Beberapa Proyek Indonesia-FAO yang ditampilkan oleh Para Panelis dalam Blue Growth Presentation, antara lain : Lombok Island Project, Rice-Fish Project (MINA-PADI), Mangroves Project, Nyale Festival – Globally Important Agricultural Heritage System (GIAHS) Project dan Wetting the Peatland Project sudah mampu menunjukkan konsistensi Pemerintah Indonesia terhadap Blue Economy.

Setelah saat ini mengambil Posisi sebagai 10 Besar Kekuatan Ekonomi Dunia, sesuai hasil Kajian Terakhir Bank Dunia, maka Indonesia juga mulai tampil mewarnai pembangunan kelautan dan perikanan di dunia salah satunya melalui kebijakan Blue Economy. Dimana diharapkan semoga program blue-economy di Indonesia sukses dan lancar.
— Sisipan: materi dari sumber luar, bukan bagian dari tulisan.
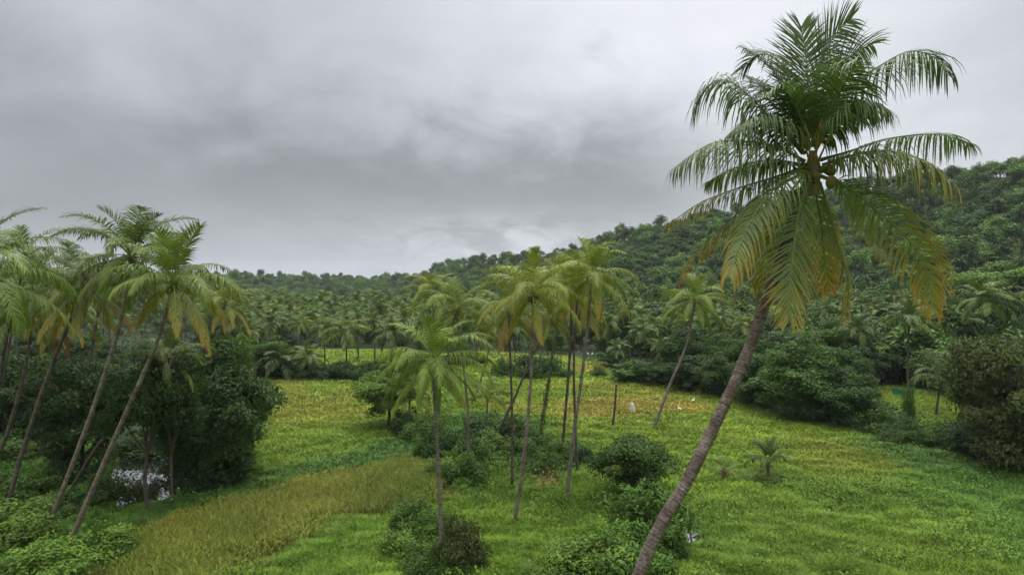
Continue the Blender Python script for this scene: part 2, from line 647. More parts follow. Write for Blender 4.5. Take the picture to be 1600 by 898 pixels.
def build_ground():
    xs = axis(-95, 120, 1.0, 4000, 1.07)
    ys = axis(22, 190, 1.0, 4000, 1.05)
    X, Y = np.meshgrid(xs, ys, indexing='ij')
    x, y = X.ravel(), Y.ravel()
    z = terrain(x, y)
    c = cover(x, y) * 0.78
    a, b = len(xs), len(ys)
    i, j = np.meshgrid(np.arange(a - 1), np.arange(b - 1), indexing='ij')
    F = np.stack([i * b + j, (i + 1) * b + j, (i + 1) * b + j + 1, i * b + j + 1], -1).reshape(-1, 4)
    m = mat_new('ground_cover')
    t = m.node_tree
    L = t.links
    at = N(t, 'ShaderNodeAttribute', attribute_name='Col')
    tc = N(t, 'ShaderNodeTexCoord')
    n1 = N(t, 'ShaderNodeTexNoise')
    n1.inputs['Scale'].default_value = 1.2
    n1.inputs['Detail'].default_value = 8
    n1.inputs['Roughness'].default_value = 0.7
    L.new(tc.outputs['Object'], n1.inputs['Vector'])
    f = math_n(t, 'MULTIPLY_ADD', n1.outputs['Fac'], 1.4, 0.3)
    sc = N(t, 'ShaderNodeVectorMath', operation='SCALE')
    L.new(at.outputs['Color'], sc.inputs[0])
    L.new(f, sc.inputs['Scale'])
    bs = N(t, 'ShaderNodeBsdfPrincipled')
    L.new(sc.outputs[0], bs.inputs['Base Color'])
    bs.inputs['Roughness'].default_value = 0.9
    bs.inputs['Specular IOR Level'].default_value = 0.1
    bp = N(t, 'ShaderNodeBump')
    bp.inputs['Strength'].default_value = 0.8
    bp.inputs['Distance'].default_value = 0.15
    L.new(n1.outputs['Fac'], bp.inputs['Height'])
    L.new(bp.outputs[0], bs.inputs['Normal'])
    out = N(t, 'ShaderNodeOutputMaterial')
    L.new(bs.outputs[0], out.inputs[0])
    mb = MB()
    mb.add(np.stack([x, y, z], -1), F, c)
    tag(mb.build('ground', m, smooth=True), 'green valley floor of paddy fields and meadow rising to wooded hills', 'ground', kind='structure')


def build_water(name, poly, z, label, cat):
    m = mat_new(name + '_surface')
    t = m.node_tree
    bs = N(t, 'ShaderNodeBsdfPrincipled')
    bs.inputs['Base Color'].default_value = (0.02, 0.025, 0.018, 1)
    bs.inputs['Roughness'].default_value = 0.04
    bs.inputs['IOR'].default_value = 1.33
    bs.inputs['Specular IOR Level'].default_value = 0.9
    tc = N(t, 'ShaderNodeTexCoord')
    n = N(t, 'ShaderNodeTexNoise')
    n.inputs['Scale'].default_value = 1.5
    t.links.new(tc.outputs['Object'], n.inputs['Vector'])
    bp = N(t, 'ShaderNodeBump')
    bp.inputs['Strength'].default_value = 0.05
    bp.inputs['Distance'].default_value = 0.05
    t.links.new(n.outputs['Fac'], bp.inputs['Height'])
    t.links.new(bp.outputs[0], bs.inputs['Normal'])
    out = N(t, 'ShaderNodeOutputMaterial')
    gl = N(t, 'ShaderNodeBsdfGlossy')       # extra mirror layer added to brighten the sky reflection in the water
    gl.inputs['Roughness'].default_value = 0.03
    t.links.new(bp.outputs[0], gl.inputs['Normal'])
    mx = N(t, 'ShaderNodeMixShader')
    mx.inputs[0].default_value = 0.55
    t.links.new(bs.outputs[0], mx.inputs[1])
    t.links.new(gl.outputs[0], mx.inputs[2])
    t.links.new(mx.outputs[0], out.inputs[0])
    c = poly.mean(0)
    k = len(poly)
    pts = np.array([list(p) for p in spline([tuple(p) + (0,) for p in np.vstack([poly, poly[:1]])], 40)])[:-1, :2]
    pts = c + (pts - c) * 1.06
    V = np.vstack([np.hstack([pts, np.full((len(pts), 1), z)]), [[c[0], c[1], z]]])
    F = np.array([[a, (a + 1) % len(pts), len(pts)] for a in range(len(pts))])
    nrm = np.cross(V[F[0, 1]] - V[F[0, 0]], V[F[0, 2]] - V[F[0, 0]])
    if nrm[2] < 0:
        F = F[:, ::-1]
    mb = MB()
    mb.add(V, F, (0, 0, 0))
    tag(mb.build(name, m), label, cat, kind='structure')


build_ground()
build_water('pond_water', POND, -0.22, 'still pond among dark trees reflecting the grey sky', 'water')
build_water('puddle_water', PUDDLE, -0.08, 'small puddle in a ditch beside the leaning palm trunk', 'water')


# ------------------------------------------------------------------ grass (stuff)
def blades(name, x, y, h, wd, lean, col, label, cat, simple=False):
    n = len(x)
    z = terrain(x, y) - 0.03
    a = RNG.rand(n) * 2 * math.pi
    b = RNG.rand(n) * 2 * math.pi
    W = np.stack([np.cos(a), np.sin(a), np.zeros(n)], -1) * (wd / 2)[:, None]
    Ld = np.stack([np.cos(b), np.sin(b), np.zeros(n)], -1) * (lean * h)[:, None]
    B = np.stack([x, y, z], -1)
    up = np.array([0, 0, 1.0])
    M = B + Ld * 0.3 + up * (h * 0.6)[:, None]
    T = B + Ld * 1.0 + up * (h * (1 - 0.25 * lean))[:, None]
    if simple:
        V = np.stack([B - W, B + W, T], 1).reshape(-1, 3)
        k = np.arange(n)[:, None] * 3
        F = k + np.array([[0, 1, 2]])
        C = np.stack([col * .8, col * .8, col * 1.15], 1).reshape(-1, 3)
    else:
        V = np.stack([B - W, B + W, M - W * .8, M + W * .8, T], 1).reshape(-1, 3)
        k = np.arange(n)[:, None] * 5
        F = np.stack([k + np.array([[0, 1, 3]]), k + np.array([[0, 3, 2]]), k + np.array([[2, 3, 4]])], 1).reshape(-1, 3)
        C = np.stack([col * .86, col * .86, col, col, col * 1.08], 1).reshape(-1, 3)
    mb = MB()
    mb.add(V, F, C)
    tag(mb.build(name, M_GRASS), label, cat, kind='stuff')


def sample(n, px0, px1, py0, py1, pw=1.0):
    """points on the ground, spread so nearer ground gets more of them"""
    px = px0 + (px1 - px0) * RNG.rand(n)
    q = RNG.rand(n) ** pw
    py = py0 + (py1 - py0) * q
    Yd = H * FPX / (py - HOR)
    return (px - 800) / FPX * Yd, Yd


def build_grass():
    # meadow and paddy
    x, y = sample(760000, -60, 1690, 548, 1010, 0.95)
    cl = fbm(x, y, 2.2, 71, 2)
    st = fbm(x * .5, y, 1.0, 73, 2)
    keep = (woods(x, y) < 0.5) & (poly_dist(x, y, POND) > 0.2) & (poly_dist(x, y, PUDDLE) > 0.25) & (poly_dist(x, y + 1.3, PUDDLE) > 0.0) & ((poly_dist(x, y, RICE) > -3.0 * RNG.rand(len(x))) | (RNG.rand(len(x)) < .3))
    for p in ZONES:
        if p[1] is C_SOIL:
            keep &= (poly_dist(x, y, p[0]) > 0.3) | (RNG.rand(len(x)) < 0.25)
    keep &= RNG.rand(len(x)) < 0.35 + 1.1 * cl
    x, y, cl, st = x[keep], y[keep], cl[keep], st[keep]
    c = cover(x, y)
    pad = np.clip((c[:, 0] - 0.08) / 0.08, 0, 1)
    h = (0.22 + 1.25 * np.clip(cl - .15, 0, 1) * st + 0.16 * RNG.rand(len(x))) * (1.15 - 0.45 * pad)
    c = c * (0.88 + 0.36 * RNG.rand(len(x)))[:, None] * (0.80 + 0.48 * st)[:, None]  # random tone per blade, and tussock shade put into the blade colour
    wd = (0.018 + 0.0006 * y + 0.000009 * y * y) * (0.7 + 0.6 * RNG.rand(len(x)))
    blades('meadow_grass', x, y, h, wd, 0.25 + 0.7 * RNG.rand(len(x)), c, 'green and yellow grass and paddy covering the valley fields', 'grass', simple=False)
    # ripening rice in the near left field
    mn, mx = RICE.min(0), RICE.max(0)
    n = 150000
    x = mn[0] + (mx[0] - mn[0]) * RNG.rand(n)
    y = mn[1] + (mx[1] - mn[1]) * RNG.rand(n)
    keep = poly_dist(x + (fbm(x, y, 3, 77) - .5) * 5, y + (fbm(x, y, 3, 78) - .5) * 5, RICE) < RNG.normal(0, 1.0, n)
    keep &= RNG.rand(n) < 0.4 + fbm(x, y, 1.2, 79, 2)
    x, y = x[keep], y[keep]
    # planted in rough rows of hills
    x = np.round(x / 0.28) * 0.28 + RNG.normal(0, 0.07, len(x))
    y = np.round(y / 0.28) * 0.28 + RNG.normal(0, 0.07, len(x))
    k = fbm(x, y, 3.5, 81, 3)
    g = np.clip((fbm(x, y, 9, 83) - .35) * 2.2, 0, 1)[:, None]
    c = np.array([0.105, 0.155, 0.018]) * (1 - g) + np.array([0.150, 0.160, 0.021]) * g
    c = c * (0.55 + 0.9 * RNG.rand(len(x)))[:, None] * (0.7 + .6 * k)[:, None]
    h = 0.6 + 0.3 * RNG.rand(len(x)) + 0.2 * k
    blades('rice_crop', x, y, h, 0.05 + 0.03 * RNG.rand(len(x)), 0.2 + 0.5 * RNG.rand(len(x)), c, 'ripening golden green rice standing in the near left field', 'rice crop')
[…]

Dengan satu harapan tentunya di tahun 2014 ini, semoga konsep Blue Economy akan lebih tidak hanya sekedar wacana serta konsep yang bersifat simbol semata atau slogan mercusuar yang tidak membumi. Sehingga mampu berdampak riil dan signifikan terhadap peningkatan kesejahteraan rakyat khususnya nelayan. Karena hanya kita sendiri yang mampu menjawabnya !!!